Lindline hasn’t seen major die-offs yet this year either, but she worries it’s still coming.
“All the water-quality parameters are looking OK, but they’re slowly climbing,” and it appears that’ll continue, Lindline says. When her team went out in the last week of June, they could see soot particles in the water and even smell an acrid, sinister reek.
Pecos residents saw flooding and contamination following the Trampas and Tres Lagunas fires in 2002 and 2013. Residents remember watching the river run black, and the watershed took years to recover. Groups like the Upper Pecos Watershed Association and the Forest Service undertook restoration projects to revegetate the forest, restoring landscapes and protecting them from further erosion. Those projects are now beginning yet again, and Sena, the hydrologist, says there is much to do.

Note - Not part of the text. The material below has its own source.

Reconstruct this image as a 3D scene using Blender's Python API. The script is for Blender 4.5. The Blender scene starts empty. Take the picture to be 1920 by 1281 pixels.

Once the immediate, life-threatening dangers of fire and flooding have passed, her focus will turn to recovery efforts like reseeding and mulching the burn scar, stabilizing river flows and watersheds with rock structures to hold soil in place.
It’s a long-term job. Sena says her heart is in the work, because she and her family, friends and neighbors live in the burn scar. Her father lost his home, and her own property was damaged.
“We all need to put our energy into restoring the landscape so that it can be as resilient as possible in the face of drought and climate change,” Sena says. “It’s time to roll up our sleeves, and get to work.”
DURING THE FIRE: By the Numbers
“Water is just one tool in a big toolbox that the Forest Service uses to fight fires,” Jennifer Lindline, head of the Water Resources Program at New Mexico Highlands University, says, noting that fire crews rely heavily on retardant drops, clearing flammable material, building fire breaks and other measures. “As much as we see them scooping up water in those buckets, that’s only a short term impact on water resources. I think this flooding runoff, less infiltration and less recharge is gonna be the longer term impact on these water systems.” The Forest Service provided approximate water use numbers for the Hermit’s Peak/Calf Canyon Fire fight:
- 2.95 million gallons from Lake Isabel
- 8.74 million gallons from dip sites including Storrie Lake, Circle Lake, Lost Lake, Morphy Lake, Long Horn Pond, Tecolote Creek and Cow Creek
- 15+ more dipsites supported with water tenders filled from water sources such as fire department hydrants, local ranch wells and community wells
Editor’s Note: An earlier version of this story gave incorrect information about the status of a proposed mining operation near Terrero. That’s been corrected.